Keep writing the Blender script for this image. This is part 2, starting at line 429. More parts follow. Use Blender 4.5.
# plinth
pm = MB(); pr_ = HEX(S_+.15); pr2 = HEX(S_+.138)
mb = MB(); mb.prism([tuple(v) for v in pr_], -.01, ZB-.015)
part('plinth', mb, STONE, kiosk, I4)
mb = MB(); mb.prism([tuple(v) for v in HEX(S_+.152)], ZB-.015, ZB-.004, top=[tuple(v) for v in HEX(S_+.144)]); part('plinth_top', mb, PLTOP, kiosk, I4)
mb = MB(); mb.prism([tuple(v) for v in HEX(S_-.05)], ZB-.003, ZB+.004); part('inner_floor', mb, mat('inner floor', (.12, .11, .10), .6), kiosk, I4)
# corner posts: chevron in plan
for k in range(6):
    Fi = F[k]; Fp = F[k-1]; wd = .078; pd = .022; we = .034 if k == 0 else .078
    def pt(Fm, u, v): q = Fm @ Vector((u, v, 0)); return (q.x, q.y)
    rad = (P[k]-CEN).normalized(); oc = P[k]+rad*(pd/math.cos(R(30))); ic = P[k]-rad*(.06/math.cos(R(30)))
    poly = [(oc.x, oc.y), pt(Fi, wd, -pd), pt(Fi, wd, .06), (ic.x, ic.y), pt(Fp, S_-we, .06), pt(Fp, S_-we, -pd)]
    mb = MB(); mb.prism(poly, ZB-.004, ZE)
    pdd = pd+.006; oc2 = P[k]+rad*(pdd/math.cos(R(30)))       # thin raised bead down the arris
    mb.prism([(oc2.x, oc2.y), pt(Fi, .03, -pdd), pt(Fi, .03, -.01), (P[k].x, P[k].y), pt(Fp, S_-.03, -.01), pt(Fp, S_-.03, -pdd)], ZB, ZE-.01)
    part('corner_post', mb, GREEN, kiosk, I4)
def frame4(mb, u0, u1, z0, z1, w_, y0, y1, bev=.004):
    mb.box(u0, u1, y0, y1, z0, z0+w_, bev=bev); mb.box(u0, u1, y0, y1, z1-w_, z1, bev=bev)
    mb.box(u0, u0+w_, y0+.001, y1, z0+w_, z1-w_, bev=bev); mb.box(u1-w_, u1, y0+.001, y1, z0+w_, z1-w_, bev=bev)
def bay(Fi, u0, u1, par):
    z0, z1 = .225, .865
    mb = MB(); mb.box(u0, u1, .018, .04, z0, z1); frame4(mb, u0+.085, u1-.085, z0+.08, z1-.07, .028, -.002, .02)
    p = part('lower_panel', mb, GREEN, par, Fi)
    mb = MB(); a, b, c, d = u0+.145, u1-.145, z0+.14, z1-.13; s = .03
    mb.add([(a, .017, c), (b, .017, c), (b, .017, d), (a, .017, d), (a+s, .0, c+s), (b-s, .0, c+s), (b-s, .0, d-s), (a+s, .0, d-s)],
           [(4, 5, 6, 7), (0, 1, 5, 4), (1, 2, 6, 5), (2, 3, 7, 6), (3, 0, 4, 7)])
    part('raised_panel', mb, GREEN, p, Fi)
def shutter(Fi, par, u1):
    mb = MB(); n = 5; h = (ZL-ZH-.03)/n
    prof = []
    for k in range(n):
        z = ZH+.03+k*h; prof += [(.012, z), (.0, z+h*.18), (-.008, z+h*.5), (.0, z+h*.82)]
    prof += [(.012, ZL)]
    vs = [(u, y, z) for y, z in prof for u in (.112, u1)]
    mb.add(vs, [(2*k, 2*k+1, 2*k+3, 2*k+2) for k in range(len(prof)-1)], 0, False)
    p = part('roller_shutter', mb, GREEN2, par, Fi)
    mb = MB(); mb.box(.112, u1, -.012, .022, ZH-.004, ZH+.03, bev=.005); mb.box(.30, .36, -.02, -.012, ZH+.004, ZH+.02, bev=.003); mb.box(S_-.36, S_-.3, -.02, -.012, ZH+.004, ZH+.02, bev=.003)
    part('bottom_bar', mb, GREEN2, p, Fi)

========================

• [AIM OF THE EXERCISE] Reproduce the full listing word for word.

• [EXERCISE RESULT]
Keep writing the Blender script for this image. This is part 2, starting at line 429. More parts follow. Use Blender 4.5.
# plinth
pm = MB(); pr_ = HEX(S_+.15); pr2 = HEX(S_+.138)
mb = MB(); mb.prism([tuple(v) for v in pr_], -.01, ZB-.015)
part('plinth', mb, STONE, kiosk, I4)
mb = MB(); mb.prism([tuple(v) for v in HEX(S_+.152)], ZB-.015, ZB-.004, top=[tuple(v) for v in HEX(S_+.144)]); part('plinth_top', mb, PLTOP, kiosk, I4)
mb = MB(); mb.prism([tuple(v) for v in HEX(S_-.05)], ZB-.003, ZB+.004); part('inner_floor', mb, mat('inner floor', (.12, .11, .10), .6), kiosk, I4)
# corner posts: chevron in plan
for k in range(6):
    Fi = F[k]; Fp = F[k-1]; wd = .078; pd = .022; we = .034 if k == 0 else .078
    def pt(Fm, u, v): q = Fm @ Vector((u, v, 0)); return (q.x, q.y)
    rad = (P[k]-CEN).normalized(); oc = P[k]+rad*(pd/math.cos(R(30))); ic = P[k]-rad*(.06/math.cos(R(30)))
    poly = [(oc.x, oc.y), pt(Fi, wd, -pd), pt(Fi, wd, .06), (ic.x, ic.y), pt(Fp, S_-we, .06), pt(Fp, S_-we, -pd)]
    mb = MB(); mb.prism(poly, ZB-.004, ZE)
    pdd = pd+.006; oc2 = P[k]+rad*(pdd/math.cos(R(30)))       # thin raised bead down the arris
    mb.prism([(oc2.x, oc2.y), pt(Fi, .03, -pdd), pt(Fi, .03, -.01), (P[k].x, P[k].y), pt(Fp, S_-.03, -.01), pt(Fp, S_-.03, -pdd)], ZB, ZE-.01)
    part('corner_post', mb, GREEN, kiosk, I4)
def frame4(mb, u0, u1, z0, z1, w_, y0, y1, bev=.004):
    mb.box(u0, u1, y0, y1, z0, z0+w_, bev=bev); mb.box(u0, u1, y0, y1, z1-w_, z1, bev=bev)
    mb.box(u0, u0+w_, y0+.001, y1, z0+w_, z1-w_, bev=bev); mb.box(u1-w_, u1, y0+.001, y1, z0+w_, z1-w_, bev=bev)
def bay(Fi, u0, u1, par):
    z0, z1 = .225, .865
    mb = MB(); mb.box(u0, u1, .018, .04, z0, z1); frame4(mb, u0+.085, u1-.085, z0+.08, z1-.07, .028, -.002, .02)
    p = part('lower_panel', mb, GREEN, par, Fi)
    mb = MB(); a, b, c, d = u0+.145, u1-.145, z0+.14, z1-.13; s = .03
    mb.add([(a, .017, c), (b, .017, c), (b, .017, d), (a, .017, d), (a+s, .0, c+s), (b-s, .0, c+s), (b-s, .0, d-s), (a+s, .0, d-s)],
           [(4, 5, 6, 7), (0, 1, 5, 4), (1, 2, 6, 5), (2, 3, 7, 6), (3, 0, 4, 7)])
    part('raised_panel', mb, GREEN, p, Fi)
def shutter(Fi, par, u1):
    mb = MB(); n = 5; h = (ZL-ZH-.03)/n
    prof = []
    for k in range(n):
        z = ZH+.03+k*h; prof += [(.012, z), (.0, z+h*.18), (-.008, z+h*.5), (.0, z+h*.82)]
    prof += [(.012, ZL)]
    vs = [(u, y, z) for y, z in prof for u in (.112, u1)]
    mb.add(vs, [(2*k, 2*k+1, 2*k+3, 2*k+2) for k in range(len(prof)-1)], 0, False)
    p = part('roller_shutter', mb, GREEN2, par, Fi)
    mb = MB(); mb.box(.112, u1, -.012, .022, ZH-.004, ZH+.03, bev=.005); mb.box(.30, .36, -.02, -.012, ZH+.004, ZH+.02, bev=.003); mb.box(S_-.36, S_-.3, -.02, -.012, ZH+.004, ZH+.02, bev=.003)
    part('bottom_bar', mb, GREEN2, p, Fi)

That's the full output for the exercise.